Trabzon´un yağmuru meşhurdur. Yağdı  mı durmak nedir bilmez. Kar fazla yağmasa da, yağdığı zaman hayatı durma noktasına getirir.

                         İki binli yıllardı. Trabzon geceleri bir başka olurdu. Hele de, mevsimlerden kış olunca, tadı bambaşka olurdu. Tiyatro geceleri başlardı. Ekim de perde açan Devlet Tiyatrosu, oyunlarını peşi sıra izleyicilerle buluşturmanın heyecanını yaşardı.

Tiyatroya gitmek için hazırlandım evden çıkacağım sırada müthiş bir yağmur başladı. Yağmurun beni durdurmasına asla izin vermeyecektim.  Biletimi aldım ve evden çıktım. Erdoğdu´nun eğimi yağmur sularını bir nebze de olsa akıttı. Taksi durağına çıktığımda fazla beklemedim. Sırada ki taksiye binip Atapark´ta ki tiyatro salonunun önünde indim. Yağmur, şiddetini artırdıkça artırıyordu. Tiyatronun ışıkları yağmuru çoktan unutturmuştu. Gizemli havası her yana yayılmıştı. Koltuğumda otururken, nasıl eve gideceğimi düşünüyordum. Ancak oyun başlayınca, hepsini unuttum. Oyun bittikten sonra dışarı çıktığımda manzara aynıydı. Bu sefer yol kenarlarında küçük ırmaklar oluşmuştu. Durağa gitmek için suyun içine girmekten başka çarem yoktu. Sulara bata çıka kendimi bir taksiye attım. Her yanımdan su damlıyordu. Eve geldiğimde sıcaklık yüzümü okşadı. Islak giysiler çıkartıp, kuru giysiler giyince ne denli rahatlık verdiğini tahmin edersiniz.

                        Bugüne baktığımda o yıllarda her şey daha farklıydı. En azından göçmenler bu kadar yoğun değildi.  Farklı ülkelerden gelen göçmenler Trabzon´un farklı semtlerinde yaşamaya başladı. Kendi kültürlerini yaşatmak için yoğun çaba sarf ettikleri ortada. Göçmenlerin farklı ülkelerden olması ve kendi kültürlerini yaymak istemesinin yanında Trabzon´un nasıl kültür erozyonuna uğradığı aşikardır.

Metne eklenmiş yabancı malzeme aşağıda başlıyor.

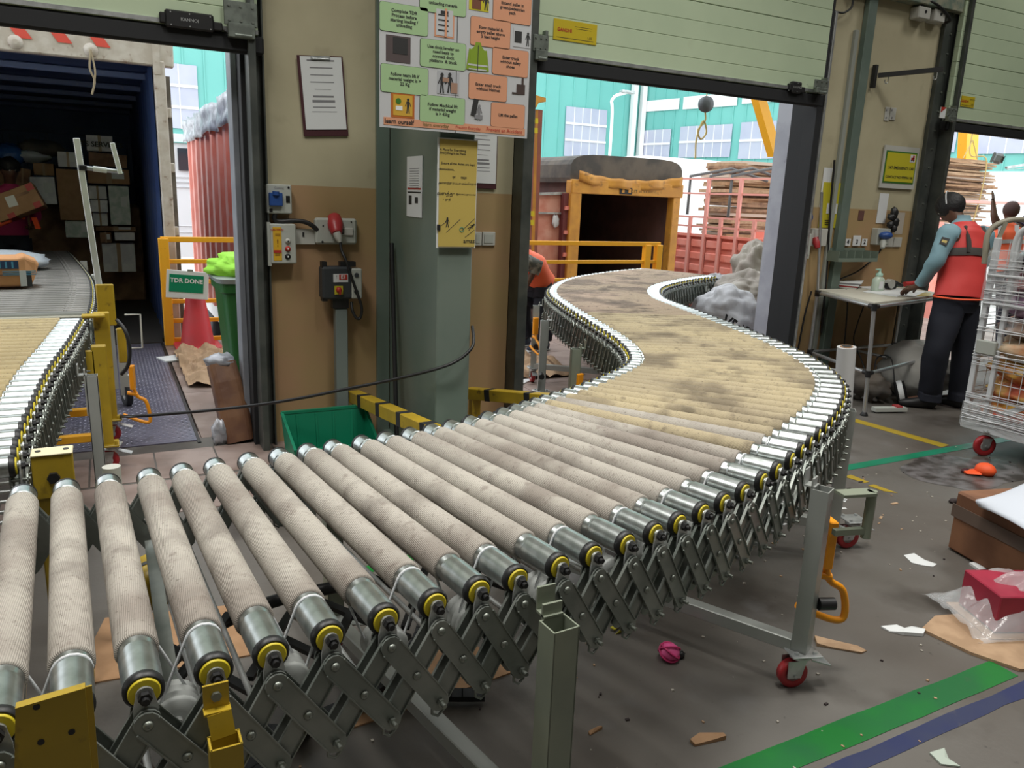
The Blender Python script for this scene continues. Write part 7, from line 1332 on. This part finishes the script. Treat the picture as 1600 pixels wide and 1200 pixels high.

Göçmenler açısından bakıldığında, nasıl bir ortamla karşılaşıldığı gözler önündedir. Fakat Trabzon açısından bakıldığında da, yaşananlar gözler önündedir.  Farklı ülkelerden önce sığınmacı olarak gelen bu insanlar daha sonra mal mülk sahibi olmaktadır.

Tüm bunlar yaşanırken, bir çok sorunu da beraberinde getirmektedir. Akan trafikte araçların arasından geçip, aracın camlarını silmek isteyen çocukların görüntüsü içler acısı. Canını hiçe sayan bu çocukların, geçmişle gelecek bağlantısı ne şekilde olacak? Onlar vatanlarından can korkusuyla kaçıp buralara gelen vatansız çocuklar. Bir gün gerçeği anladıklarında çok şey değişmiş olacak. Onlar bugün göçmen ailenin çocukları, yarın kendi hayatlarını kuran mülteciler sınıfına girecek. 

                                 Trabzon, o eski kış gecelerindeki gizemliliğini ne yazık ki kaybetti. Kış demek, tiyatro sinema demekti. Bugün o kültürün yerini alış veriş merkezleriyle birlikte farklı ülkelerden gelen göçmenlerin kültürü aldı.